Exponents in $\mathbf{Sets}^{G^{{\rm op}}}$ for an arbitrary group $G$.

Question

This is Exercise I.5(b) of Mac Lane and Moerdijk's, "Sheaves in Geometry and Logic [. . .]." According to Approach0, it is new to MSE.

The Details:

From p. 17 ibid. . . .

Definition 1: Given two functors

$$F:\mathbf{X}\to \mathbf{A}\quad G: \mathbf{A}\to \mathbf{X},$$

we say that $G$ is right adjoint to $F$, written $F\dashv G$, when for any $X\in{\rm Ob}(\mathbf{X})$ and any $A\in{\rm Ob}(\mathbf{A})$, there is a natural bijection between morphisms

$$\frac{X\stackrel{f}{\to}G(A)}{F(X)\stackrel{h}{\to}A},$$

in the sense that each $f$, as displayed, uniquely determines $h$, and conversely.

From p. 19 ibid. . . .

Definition 2: Suppose products exist in $\mathbf{C}$. For a fixed $A\in{\rm Ob}(\mathbf{C})$, one may consider the functor

$$A\times -: \mathbf{C}\to \mathbf{C}.$$

If this functor had a right adjoint (unique up to isomorphism), this adjoint is denoted by

$$(-)^A:\mathbf{C}\to \mathbf{C}.$$

In this case $A$ is said to be an exponentiable object of $\mathbf{C}$.

The Question:

For objects $X, Y$ in $\mathbf{Sets}^{G^{{\rm op}}}$, for $G$ a group, show that the exponent $Y^X$ can be described as the set of all functions $f: X\to Y$, with the right action of $g\in G$ on such a function defined by $(fg)x=[f(xg^{-1})]g$ for $x\in X$.

Thoughts:

I've answered Exercise I.5(a) with the help of Goldblatt's, "Topoi: A Categorial Analysis of Logic," since $\S$4.6(Exponentiation) defines exponentiation for left action by a monoid $M$.

Here is Exercise I.5(a):

In $\mathbf{B}M=\mathbf{Sets}^{M^{{\rm op}}}$ for $M$ a monoid observe that an object $X$ is a right action $X\times M\to X$ of $M$ on a set $X$ and that, $Y$ being another object, ${\rm Hom}(X, Y)$ is the set of equivariant maps $e:X\to Y$ [maps with $e(xm)=(ex)m$ for all $x\in X, m\in M$]. Prove that the exponent $Y^X$ is the set ${\rm Hom}(M\times X, Y)$ of equivariant maps $e: M\times X\to Y$, where $M$ is the set $M$ with right action by $M$, with the action $e\mapsto ek$ of $k\in M$ on $e$ defined by $(ek)(g, x)=e(kg, x)$.

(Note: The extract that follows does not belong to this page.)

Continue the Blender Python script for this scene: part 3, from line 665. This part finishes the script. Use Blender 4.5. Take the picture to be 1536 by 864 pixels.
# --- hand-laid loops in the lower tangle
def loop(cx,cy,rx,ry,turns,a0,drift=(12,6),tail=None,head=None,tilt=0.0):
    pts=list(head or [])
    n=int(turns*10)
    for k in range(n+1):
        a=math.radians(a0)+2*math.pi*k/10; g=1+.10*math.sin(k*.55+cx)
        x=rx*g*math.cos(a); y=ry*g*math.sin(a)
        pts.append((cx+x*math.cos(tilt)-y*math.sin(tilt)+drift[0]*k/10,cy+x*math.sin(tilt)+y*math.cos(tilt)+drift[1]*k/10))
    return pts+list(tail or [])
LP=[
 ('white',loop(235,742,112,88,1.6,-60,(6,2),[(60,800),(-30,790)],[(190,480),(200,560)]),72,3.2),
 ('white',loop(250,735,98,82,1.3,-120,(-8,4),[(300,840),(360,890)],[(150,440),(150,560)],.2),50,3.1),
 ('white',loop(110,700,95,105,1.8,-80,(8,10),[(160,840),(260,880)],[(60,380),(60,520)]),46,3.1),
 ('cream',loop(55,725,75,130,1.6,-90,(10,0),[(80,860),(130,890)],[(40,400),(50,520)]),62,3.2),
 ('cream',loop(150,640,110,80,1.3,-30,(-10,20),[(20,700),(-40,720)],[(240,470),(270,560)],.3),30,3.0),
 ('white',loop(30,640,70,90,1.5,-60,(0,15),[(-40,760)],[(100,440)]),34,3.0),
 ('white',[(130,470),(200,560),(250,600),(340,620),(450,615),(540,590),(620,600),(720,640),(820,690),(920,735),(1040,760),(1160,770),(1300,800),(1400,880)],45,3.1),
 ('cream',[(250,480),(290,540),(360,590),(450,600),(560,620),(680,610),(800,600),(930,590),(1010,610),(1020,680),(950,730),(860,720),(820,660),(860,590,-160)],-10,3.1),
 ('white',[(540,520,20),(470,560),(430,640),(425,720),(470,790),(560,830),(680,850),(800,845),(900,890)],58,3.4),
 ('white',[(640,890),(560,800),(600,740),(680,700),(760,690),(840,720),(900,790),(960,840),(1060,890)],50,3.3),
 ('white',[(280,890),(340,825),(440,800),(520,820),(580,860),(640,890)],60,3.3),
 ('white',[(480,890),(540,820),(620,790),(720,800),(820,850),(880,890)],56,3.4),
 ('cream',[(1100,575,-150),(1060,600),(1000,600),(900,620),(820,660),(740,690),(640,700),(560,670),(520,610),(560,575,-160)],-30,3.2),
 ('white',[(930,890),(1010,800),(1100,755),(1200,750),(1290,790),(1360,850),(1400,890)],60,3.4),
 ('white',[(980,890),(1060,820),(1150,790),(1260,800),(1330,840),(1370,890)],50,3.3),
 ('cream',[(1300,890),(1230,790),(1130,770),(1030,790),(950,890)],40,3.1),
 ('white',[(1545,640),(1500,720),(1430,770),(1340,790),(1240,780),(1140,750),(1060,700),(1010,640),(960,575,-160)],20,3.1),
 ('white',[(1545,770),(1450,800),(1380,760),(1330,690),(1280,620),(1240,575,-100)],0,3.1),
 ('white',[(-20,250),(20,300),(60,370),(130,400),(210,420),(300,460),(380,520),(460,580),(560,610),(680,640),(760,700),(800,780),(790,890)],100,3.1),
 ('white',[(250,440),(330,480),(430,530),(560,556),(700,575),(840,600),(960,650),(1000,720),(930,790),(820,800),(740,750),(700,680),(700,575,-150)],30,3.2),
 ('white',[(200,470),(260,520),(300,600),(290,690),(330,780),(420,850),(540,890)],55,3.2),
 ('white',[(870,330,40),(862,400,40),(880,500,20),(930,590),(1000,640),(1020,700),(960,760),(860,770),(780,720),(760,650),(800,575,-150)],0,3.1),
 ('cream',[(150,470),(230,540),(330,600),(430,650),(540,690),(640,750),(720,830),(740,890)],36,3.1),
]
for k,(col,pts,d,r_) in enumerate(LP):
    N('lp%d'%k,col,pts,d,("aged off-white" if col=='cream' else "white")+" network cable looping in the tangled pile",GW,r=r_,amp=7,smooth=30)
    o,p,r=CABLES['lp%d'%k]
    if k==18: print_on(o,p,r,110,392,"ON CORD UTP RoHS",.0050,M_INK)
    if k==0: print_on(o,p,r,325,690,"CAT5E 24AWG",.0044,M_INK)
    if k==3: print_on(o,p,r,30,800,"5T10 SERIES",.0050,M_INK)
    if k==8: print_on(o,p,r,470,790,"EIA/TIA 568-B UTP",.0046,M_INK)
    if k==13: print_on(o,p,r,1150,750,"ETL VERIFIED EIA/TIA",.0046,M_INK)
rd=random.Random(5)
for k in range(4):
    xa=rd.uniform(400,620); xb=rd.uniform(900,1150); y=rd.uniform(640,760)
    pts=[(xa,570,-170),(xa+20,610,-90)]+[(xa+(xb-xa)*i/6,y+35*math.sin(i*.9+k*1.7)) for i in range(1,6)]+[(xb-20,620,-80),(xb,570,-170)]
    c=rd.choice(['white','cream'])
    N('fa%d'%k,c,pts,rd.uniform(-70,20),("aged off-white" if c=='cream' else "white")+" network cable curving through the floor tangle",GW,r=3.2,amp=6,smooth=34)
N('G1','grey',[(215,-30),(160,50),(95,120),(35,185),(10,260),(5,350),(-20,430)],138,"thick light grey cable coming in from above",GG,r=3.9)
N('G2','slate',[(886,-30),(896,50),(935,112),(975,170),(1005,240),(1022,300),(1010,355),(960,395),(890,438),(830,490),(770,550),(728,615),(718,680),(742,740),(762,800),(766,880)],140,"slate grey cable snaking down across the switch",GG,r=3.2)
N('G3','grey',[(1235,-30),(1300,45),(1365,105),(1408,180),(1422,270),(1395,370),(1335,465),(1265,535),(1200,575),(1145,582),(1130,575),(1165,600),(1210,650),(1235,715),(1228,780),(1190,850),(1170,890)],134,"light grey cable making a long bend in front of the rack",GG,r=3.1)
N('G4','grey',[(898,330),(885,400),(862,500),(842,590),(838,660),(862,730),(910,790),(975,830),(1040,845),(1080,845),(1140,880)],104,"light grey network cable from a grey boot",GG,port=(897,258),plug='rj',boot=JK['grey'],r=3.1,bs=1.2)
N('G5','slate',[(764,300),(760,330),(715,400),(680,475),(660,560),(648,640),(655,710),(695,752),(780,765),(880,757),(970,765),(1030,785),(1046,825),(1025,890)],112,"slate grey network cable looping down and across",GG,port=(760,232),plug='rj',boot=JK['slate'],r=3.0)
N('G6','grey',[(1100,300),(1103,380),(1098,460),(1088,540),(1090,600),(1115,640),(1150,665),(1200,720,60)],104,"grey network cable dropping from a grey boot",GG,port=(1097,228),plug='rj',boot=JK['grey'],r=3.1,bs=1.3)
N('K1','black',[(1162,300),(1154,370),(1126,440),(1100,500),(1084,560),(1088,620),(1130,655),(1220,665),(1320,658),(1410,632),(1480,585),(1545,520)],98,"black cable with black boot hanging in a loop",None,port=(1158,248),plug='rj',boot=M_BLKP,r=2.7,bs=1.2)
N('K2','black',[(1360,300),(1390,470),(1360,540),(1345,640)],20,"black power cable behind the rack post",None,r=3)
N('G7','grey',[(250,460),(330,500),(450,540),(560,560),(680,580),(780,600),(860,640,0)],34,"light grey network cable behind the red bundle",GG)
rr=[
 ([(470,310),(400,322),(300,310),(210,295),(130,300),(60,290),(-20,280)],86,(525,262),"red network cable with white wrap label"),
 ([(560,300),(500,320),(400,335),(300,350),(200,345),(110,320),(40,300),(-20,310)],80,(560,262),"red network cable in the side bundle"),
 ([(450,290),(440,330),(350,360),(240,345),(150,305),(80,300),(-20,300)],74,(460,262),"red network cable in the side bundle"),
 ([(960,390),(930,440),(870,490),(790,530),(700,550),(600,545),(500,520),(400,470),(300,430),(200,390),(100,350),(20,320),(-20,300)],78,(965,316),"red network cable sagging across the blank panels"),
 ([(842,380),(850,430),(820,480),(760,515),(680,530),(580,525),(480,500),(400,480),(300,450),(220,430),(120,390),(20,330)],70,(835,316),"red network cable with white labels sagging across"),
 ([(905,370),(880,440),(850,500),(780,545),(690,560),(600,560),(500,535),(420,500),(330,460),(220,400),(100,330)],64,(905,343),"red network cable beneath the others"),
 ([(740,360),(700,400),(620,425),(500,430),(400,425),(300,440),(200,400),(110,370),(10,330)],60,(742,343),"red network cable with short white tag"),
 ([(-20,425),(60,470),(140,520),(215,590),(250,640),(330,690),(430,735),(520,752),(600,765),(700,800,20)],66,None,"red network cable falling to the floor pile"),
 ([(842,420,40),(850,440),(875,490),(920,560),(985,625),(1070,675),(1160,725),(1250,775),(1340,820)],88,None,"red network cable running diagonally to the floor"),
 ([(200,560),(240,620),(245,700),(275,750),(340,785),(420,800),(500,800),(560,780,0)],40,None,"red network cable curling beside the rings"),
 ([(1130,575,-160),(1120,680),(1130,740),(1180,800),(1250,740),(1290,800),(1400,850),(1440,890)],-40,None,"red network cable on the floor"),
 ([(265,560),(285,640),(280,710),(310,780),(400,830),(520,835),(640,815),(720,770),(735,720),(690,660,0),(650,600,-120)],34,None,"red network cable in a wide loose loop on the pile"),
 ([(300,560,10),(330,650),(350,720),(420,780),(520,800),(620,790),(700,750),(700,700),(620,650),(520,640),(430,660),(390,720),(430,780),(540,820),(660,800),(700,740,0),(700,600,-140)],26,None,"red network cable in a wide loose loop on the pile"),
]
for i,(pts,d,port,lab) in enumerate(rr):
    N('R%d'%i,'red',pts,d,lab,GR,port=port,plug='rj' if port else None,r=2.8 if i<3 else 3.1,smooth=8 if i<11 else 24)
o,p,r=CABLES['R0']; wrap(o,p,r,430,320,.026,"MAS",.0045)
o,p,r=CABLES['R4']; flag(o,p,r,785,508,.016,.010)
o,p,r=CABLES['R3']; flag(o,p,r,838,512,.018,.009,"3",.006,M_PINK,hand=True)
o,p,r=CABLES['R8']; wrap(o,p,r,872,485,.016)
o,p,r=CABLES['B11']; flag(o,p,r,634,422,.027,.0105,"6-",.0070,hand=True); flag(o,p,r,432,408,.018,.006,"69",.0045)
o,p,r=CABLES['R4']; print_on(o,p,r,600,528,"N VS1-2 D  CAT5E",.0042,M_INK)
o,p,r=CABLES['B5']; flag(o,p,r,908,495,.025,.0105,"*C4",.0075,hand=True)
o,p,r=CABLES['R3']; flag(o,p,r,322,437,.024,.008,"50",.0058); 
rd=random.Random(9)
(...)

Here is $\S$4.6(Exponentiation).

It's not too difficult to translate the description therein of the exponent.

Context:

For a rough idea of my abilities, see this question of mine. I am self-taught in category theory.

I think, given more time, that I should be able to do the exercise. But I've given it a couple of days and have got nowhere. I would like to move on to the next question.

Please help :)

Answer 1

Well you can try to prove that when $M$ is a group, then $\hom_{M-\mathbf{Set}}(M\times X,Y) \cong \hom_\mathbf{Set}(X,Y)$ and that under this isomorphism, the action given in I.5.(a) becomes the action described in the question (b) ?

Consider $$\begin{align} f: M\times X&\to M\times X,\\ (m,x)&\mapsto (m,xm^{-1}). \end{align}$$

Then $$\begin{align} f((m,x)\cdot_{M\times X} n) &= f(mn,xn) \\ &= (mn, xm^{-1}) \\ &= (m,xm^{-1})\cdot_{M\times X^{triv}} n\\ & = f(m,x)\cdot_{M\times X^{triv}} n, \end{align}$$ where $X^{triv}$ is $X$ with the trivial $M$-action.

It follows clearly that $M\times X\cong M\times X^{triv}$ as $M$-sets, so $\hom_{M-\mathbf{Set}}(M\times X,Y) \cong \hom_{M-\mathbf{Set}}(M\times X^{triv},Y) \cong \hom_\mathbf{Set}(X,Y)$ (the last isomorphism is easy to prove, and it's a good exercise)

Now you only have to see what the action on the left you described in (a) becomes on the right. It should be the action described in (b).